Exercise: Quote exactly and only this range of lines in the data below: the line that holds "Keep writing the" to the line that holds "grid(pn, Xr[r0:r1 +", both included.

--- START Raw records ---

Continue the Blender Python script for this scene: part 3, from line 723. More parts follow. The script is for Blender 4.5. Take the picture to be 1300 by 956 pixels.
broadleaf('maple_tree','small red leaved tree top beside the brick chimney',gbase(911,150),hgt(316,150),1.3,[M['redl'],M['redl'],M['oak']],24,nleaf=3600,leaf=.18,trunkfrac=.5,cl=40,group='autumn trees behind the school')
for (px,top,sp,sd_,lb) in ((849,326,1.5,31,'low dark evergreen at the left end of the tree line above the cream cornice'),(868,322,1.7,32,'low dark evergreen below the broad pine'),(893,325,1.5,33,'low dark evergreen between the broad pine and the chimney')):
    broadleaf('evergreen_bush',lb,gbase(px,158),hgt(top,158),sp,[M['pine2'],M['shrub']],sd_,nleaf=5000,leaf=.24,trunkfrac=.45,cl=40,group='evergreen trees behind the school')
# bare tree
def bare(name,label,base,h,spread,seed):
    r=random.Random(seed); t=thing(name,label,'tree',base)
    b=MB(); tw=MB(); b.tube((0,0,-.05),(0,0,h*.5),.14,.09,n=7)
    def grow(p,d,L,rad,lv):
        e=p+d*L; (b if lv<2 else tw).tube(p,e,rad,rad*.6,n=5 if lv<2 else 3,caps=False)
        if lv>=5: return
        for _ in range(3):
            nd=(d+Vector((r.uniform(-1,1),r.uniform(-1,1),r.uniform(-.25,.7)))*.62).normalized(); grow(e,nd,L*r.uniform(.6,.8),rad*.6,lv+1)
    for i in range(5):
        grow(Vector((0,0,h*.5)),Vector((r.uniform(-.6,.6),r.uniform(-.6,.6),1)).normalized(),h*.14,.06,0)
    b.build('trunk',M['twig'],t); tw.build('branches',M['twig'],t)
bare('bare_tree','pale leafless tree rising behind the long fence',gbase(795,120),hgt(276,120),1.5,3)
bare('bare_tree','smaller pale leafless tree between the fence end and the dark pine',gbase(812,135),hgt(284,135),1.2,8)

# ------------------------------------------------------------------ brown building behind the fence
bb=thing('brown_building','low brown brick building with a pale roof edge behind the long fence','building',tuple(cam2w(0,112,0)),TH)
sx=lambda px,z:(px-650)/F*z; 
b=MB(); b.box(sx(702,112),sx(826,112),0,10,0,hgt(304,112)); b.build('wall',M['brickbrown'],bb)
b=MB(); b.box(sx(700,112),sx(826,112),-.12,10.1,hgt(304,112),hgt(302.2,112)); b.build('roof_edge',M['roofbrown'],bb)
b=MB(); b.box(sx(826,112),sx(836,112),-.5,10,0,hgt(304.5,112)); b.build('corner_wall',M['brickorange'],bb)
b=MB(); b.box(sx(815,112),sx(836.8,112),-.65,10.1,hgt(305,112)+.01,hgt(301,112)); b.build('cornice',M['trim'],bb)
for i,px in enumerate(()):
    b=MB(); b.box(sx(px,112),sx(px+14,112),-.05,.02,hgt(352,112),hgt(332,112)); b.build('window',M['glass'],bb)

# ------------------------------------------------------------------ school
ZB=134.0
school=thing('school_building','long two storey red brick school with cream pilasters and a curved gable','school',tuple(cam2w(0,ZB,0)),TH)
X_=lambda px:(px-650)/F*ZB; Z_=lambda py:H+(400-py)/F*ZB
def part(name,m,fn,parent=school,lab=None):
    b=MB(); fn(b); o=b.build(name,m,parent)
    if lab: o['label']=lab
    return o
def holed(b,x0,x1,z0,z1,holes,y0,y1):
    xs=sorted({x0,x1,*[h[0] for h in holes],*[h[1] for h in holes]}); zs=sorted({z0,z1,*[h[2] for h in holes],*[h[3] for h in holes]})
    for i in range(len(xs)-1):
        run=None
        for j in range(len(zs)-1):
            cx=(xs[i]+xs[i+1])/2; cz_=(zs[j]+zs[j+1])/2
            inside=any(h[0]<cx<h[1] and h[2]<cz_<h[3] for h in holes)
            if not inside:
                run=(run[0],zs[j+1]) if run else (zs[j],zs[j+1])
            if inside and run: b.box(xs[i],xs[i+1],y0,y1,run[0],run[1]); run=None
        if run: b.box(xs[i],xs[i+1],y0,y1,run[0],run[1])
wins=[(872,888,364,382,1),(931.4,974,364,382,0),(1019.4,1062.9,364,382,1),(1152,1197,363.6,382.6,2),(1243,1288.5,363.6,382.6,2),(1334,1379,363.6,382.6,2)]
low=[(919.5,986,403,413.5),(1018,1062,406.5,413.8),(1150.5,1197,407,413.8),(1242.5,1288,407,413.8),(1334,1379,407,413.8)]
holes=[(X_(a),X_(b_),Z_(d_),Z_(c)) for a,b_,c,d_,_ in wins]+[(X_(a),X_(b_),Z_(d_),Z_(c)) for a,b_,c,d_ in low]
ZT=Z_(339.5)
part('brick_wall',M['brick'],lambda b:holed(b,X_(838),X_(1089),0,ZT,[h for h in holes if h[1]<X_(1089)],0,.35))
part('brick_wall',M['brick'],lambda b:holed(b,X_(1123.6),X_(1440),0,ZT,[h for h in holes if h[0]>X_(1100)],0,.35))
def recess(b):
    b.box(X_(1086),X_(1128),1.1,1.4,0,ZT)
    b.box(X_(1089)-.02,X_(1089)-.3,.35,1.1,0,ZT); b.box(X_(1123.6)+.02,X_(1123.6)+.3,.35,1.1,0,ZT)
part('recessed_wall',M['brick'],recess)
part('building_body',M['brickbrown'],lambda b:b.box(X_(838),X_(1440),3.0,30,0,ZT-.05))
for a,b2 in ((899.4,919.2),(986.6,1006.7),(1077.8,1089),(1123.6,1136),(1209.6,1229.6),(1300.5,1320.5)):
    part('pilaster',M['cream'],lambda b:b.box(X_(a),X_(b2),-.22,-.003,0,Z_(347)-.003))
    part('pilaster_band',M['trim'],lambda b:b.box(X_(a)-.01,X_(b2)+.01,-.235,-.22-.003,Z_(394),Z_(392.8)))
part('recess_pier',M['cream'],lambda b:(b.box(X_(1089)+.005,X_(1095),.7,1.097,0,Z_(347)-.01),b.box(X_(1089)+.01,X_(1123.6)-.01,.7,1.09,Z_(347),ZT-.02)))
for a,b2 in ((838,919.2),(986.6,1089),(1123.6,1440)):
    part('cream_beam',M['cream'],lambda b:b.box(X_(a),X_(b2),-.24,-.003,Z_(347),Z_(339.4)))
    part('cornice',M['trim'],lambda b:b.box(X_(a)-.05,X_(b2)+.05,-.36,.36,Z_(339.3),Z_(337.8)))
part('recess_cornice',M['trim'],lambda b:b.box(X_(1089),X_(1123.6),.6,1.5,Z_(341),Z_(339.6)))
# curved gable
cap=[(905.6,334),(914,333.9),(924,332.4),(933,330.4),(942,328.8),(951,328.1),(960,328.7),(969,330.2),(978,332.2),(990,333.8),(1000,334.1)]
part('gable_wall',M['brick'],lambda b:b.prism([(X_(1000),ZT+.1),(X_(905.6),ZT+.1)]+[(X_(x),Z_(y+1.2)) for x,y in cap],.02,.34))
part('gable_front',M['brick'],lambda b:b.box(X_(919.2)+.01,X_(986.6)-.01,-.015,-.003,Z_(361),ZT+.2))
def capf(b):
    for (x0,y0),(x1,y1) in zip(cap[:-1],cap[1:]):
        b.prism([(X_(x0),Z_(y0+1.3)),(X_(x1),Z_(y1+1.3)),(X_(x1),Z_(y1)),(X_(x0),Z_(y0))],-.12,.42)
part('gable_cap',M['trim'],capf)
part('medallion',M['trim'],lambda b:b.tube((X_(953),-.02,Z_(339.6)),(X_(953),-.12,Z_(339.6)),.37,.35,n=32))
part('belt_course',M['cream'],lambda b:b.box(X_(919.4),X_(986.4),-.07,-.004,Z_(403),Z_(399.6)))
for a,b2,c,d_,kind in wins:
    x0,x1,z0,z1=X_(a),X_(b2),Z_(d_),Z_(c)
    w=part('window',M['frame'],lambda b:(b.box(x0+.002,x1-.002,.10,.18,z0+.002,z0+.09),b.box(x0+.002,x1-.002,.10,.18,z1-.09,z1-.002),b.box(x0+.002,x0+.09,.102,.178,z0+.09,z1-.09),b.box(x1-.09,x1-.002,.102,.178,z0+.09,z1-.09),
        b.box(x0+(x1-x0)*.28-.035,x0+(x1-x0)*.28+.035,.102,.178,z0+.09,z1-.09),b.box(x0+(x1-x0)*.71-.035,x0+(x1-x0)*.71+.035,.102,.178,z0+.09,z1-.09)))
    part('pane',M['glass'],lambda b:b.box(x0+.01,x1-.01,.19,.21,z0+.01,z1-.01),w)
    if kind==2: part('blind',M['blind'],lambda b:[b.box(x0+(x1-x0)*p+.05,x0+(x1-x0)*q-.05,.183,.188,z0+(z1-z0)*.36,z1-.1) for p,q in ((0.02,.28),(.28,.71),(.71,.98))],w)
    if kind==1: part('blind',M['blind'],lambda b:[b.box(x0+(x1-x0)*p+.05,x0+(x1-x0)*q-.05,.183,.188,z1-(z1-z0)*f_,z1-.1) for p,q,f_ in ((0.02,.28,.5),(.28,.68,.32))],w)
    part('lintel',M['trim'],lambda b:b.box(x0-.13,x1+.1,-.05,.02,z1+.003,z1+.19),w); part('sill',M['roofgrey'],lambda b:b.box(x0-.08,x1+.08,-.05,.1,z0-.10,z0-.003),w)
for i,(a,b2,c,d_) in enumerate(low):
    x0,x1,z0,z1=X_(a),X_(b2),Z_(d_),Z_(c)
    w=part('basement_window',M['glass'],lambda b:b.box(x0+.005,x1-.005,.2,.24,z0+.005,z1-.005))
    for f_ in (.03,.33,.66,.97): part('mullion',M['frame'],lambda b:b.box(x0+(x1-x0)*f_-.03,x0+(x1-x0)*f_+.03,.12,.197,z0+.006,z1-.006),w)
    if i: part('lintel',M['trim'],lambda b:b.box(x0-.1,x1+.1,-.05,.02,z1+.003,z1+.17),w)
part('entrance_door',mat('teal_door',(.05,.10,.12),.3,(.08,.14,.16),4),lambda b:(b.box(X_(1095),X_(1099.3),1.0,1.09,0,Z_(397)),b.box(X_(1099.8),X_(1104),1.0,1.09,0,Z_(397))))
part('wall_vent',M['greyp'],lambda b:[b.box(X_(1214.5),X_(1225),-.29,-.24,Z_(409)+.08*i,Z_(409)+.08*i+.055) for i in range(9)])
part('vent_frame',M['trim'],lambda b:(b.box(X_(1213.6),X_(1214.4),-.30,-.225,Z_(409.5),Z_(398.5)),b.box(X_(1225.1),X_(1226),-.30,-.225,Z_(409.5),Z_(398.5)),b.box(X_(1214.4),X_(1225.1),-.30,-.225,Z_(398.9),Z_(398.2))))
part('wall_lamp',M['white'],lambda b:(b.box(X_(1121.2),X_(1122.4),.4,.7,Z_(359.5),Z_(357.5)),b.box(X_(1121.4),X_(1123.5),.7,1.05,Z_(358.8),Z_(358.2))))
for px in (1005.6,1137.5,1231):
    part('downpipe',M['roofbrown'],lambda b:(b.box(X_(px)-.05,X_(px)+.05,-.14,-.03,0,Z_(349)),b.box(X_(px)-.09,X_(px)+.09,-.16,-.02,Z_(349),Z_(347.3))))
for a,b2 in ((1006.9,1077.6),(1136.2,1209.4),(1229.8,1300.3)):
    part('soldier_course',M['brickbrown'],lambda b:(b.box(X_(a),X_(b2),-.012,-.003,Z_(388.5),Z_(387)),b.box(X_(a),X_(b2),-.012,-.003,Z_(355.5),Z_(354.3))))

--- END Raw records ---
--- START Raw records ---

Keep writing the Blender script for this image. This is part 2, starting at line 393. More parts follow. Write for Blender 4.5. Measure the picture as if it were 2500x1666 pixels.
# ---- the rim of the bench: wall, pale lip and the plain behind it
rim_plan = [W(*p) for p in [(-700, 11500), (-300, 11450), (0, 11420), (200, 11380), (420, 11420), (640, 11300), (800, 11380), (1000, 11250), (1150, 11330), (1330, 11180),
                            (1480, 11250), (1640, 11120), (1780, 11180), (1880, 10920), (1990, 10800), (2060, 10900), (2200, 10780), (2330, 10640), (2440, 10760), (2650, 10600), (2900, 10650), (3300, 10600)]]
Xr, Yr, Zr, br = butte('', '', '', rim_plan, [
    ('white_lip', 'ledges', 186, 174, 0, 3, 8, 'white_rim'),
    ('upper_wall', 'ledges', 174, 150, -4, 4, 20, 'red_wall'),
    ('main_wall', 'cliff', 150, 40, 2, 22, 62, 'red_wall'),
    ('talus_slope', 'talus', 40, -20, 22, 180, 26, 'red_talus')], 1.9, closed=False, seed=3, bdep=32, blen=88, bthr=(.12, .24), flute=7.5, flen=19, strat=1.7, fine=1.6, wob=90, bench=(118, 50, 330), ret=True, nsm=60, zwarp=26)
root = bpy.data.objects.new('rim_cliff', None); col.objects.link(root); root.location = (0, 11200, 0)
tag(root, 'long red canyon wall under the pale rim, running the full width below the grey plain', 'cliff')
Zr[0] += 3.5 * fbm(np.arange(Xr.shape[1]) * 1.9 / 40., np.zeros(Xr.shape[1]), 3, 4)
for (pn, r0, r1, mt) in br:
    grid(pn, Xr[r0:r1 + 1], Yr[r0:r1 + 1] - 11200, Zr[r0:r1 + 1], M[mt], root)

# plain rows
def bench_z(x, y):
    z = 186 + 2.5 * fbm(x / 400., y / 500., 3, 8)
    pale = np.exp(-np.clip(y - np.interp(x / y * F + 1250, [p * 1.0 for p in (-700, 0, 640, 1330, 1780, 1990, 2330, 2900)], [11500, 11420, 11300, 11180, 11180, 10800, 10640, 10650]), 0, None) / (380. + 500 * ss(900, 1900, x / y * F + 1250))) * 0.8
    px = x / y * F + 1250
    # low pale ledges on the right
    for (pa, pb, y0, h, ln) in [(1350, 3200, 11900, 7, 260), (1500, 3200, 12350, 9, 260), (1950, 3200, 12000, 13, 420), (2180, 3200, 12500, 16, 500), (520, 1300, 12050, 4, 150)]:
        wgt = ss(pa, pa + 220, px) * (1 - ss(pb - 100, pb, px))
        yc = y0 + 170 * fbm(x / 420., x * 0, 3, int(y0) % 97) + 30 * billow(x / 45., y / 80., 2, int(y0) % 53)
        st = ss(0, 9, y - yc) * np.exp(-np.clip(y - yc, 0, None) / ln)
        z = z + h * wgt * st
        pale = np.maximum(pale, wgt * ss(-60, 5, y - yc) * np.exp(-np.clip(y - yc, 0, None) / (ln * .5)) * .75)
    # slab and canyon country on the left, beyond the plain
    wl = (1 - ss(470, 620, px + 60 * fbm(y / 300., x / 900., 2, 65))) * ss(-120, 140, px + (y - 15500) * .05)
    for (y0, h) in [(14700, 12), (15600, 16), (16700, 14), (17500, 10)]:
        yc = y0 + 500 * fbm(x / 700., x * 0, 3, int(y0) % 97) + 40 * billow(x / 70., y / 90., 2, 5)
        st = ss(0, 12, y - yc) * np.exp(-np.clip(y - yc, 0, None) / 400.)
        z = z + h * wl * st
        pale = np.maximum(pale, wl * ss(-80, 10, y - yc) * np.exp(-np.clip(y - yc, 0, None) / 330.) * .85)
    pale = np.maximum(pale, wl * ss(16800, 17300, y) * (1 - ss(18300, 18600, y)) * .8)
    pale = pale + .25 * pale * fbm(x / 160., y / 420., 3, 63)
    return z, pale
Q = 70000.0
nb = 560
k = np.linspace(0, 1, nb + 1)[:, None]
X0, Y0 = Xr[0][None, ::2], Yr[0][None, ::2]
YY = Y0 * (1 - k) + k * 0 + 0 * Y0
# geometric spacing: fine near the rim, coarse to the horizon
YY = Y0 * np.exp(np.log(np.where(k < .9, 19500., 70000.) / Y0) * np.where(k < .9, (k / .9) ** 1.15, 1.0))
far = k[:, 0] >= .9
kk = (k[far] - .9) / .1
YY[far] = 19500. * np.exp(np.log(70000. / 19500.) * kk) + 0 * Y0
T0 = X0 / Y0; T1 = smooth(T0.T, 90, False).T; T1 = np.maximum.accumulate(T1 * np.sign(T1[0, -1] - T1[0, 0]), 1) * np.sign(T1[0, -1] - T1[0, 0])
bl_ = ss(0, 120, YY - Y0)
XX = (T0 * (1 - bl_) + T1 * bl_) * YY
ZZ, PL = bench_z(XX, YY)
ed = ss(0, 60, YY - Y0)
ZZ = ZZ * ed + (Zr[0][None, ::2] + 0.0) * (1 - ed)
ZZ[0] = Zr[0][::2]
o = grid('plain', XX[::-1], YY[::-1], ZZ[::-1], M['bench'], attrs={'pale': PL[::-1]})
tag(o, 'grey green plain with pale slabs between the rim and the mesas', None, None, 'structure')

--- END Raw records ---

Task output:
Keep writing the Blender script for this image. This is part 2, starting at line 393. More parts follow. Write for Blender 4.5. Measure the picture as if it were 2500x1666 pixels.
# ---- the rim of the bench: wall, pale lip and the plain behind it
rim_plan = [W(*p) for p in [(-700, 11500), (-300, 11450), (0, 11420), (200, 11380), (420, 11420), (640, 11300), (800, 11380), (1000, 11250), (1150, 11330), (1330, 11180),
                            (1480, 11250), (1640, 11120), (1780, 11180), (1880, 10920), (1990, 10800), (2060, 10900), (2200, 10780), (2330, 10640), (2440, 10760), (2650, 10600), (2900, 10650), (3300, 10600)]]
Xr, Yr, Zr, br = butte('', '', '', rim_plan, [
    ('white_lip', 'ledges', 186, 174, 0, 3, 8, 'white_rim'),
    ('upper_wall', 'ledges', 174, 150, -4, 4, 20, 'red_wall'),
    ('main_wall', 'cliff', 150, 40, 2, 22, 62, 'red_wall'),
    ('talus_slope', 'talus', 40, -20, 22, 180, 26, 'red_talus')], 1.9, closed=False, seed=3, bdep=32, blen=88, bthr=(.12, .24), flute=7.5, flen=19, strat=1.7, fine=1.6, wob=90, bench=(118, 50, 330), ret=True, nsm=60, zwarp=26)
root = bpy.data.objects.new('rim_cliff', None); col.objects.link(root); root.location = (0, 11200, 0)
tag(root, 'long red canyon wall under the pale rim, running the full width below the grey plain', 'cliff')
Zr[0] += 3.5 * fbm(np.arange(Xr.shape[1]) * 1.9 / 40., np.zeros(Xr.shape[1]), 3, 4)
for (pn, r0, r1, mt) in br:
    grid(pn, Xr[r0:r1 + 1], Yr[r0:r1 + 1] - 11200, Zr[r0:r1 + 1], M[mt], root)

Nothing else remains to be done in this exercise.